Entre os crimes que os réus respondem estão formação de quadrilha, crimes da Lei de Licitações, enriquecimento ilícito e corrupção. Atualmente, nenhum está prescrito.
O que diz o Ministério Público Federal:
Jorge Irajá é o terceiro ou quarto procurador da República a atuar nos processos. Ele ainda não teve acesso à toda a ação de Canoas, porque são 30 volumes em papel. Disse que pretende se inteirar mais do caso para se manifestar.
O que dizem os réus:
Fraude em Canoas
Marcos Ronchetti
Advogado do vereador de Canoas Marcos Ronchetti, Marcelo Marcante: "A questão do desvio foi objeto de perícia nos autos da Ação de Improbidade Administrativa e a própria perícia chegou à conclusão de que o método utilizado pelos tribunais de contas, esse método ele estaria equivocado e isso viria a fragilizar todo o estudo que indica esse suposto superfaturamento na merenda escolar".
Francisco Fraga
Advogado de Francisco Fraga, Ricardo Cunha Martins: "Os tribunais superiores anularam várias vezes os processos de Canoas por erros processuais. Não há envolvimento algum do meu cliente nos crimes apontados. Quando fecharam os contratos (para fornecimento de merenda escolar), Francisco Fraga não participou das negociações. Sei que na militância partidária ele não participa mais. Estava muito doente".

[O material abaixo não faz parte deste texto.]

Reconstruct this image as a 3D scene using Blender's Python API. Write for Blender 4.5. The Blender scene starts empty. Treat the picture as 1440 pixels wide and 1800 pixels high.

SP Alimentação, Gourmaitre Cozinha Industrial, Eloizo Duraes, Valmir Santos, Vilson do Nascimento, Silvio Marques e Edivaldo Santos
Advogado das empresas e dos réus, Fábio Poletto: "Eles não tem qualquer participação em desvio de dinheiro e superfaturamento".
Marcos Zandonai
O advogado de Marcos Zandonai, Danilo Cardoso de Siqueira, não atendeu às ligações.
Carlos Roberto Medina
O réu não foi encontrado pela reportagem.
Fraude em Sapucaia do Sul
Marcelo Machado, Gilberto Antônio Alves e Flávio José Fialho:
Os réus não foram encontrados pela Rádio Gaúcha;
SP Alimentação, Gourmaitre Cozinha Industrial e Eloizo Duraes:
Advogado das empresas e dos réus, Fábio Poletto: "Eles não tem qualquer participação em desvio de dinheiro e superfaturamento".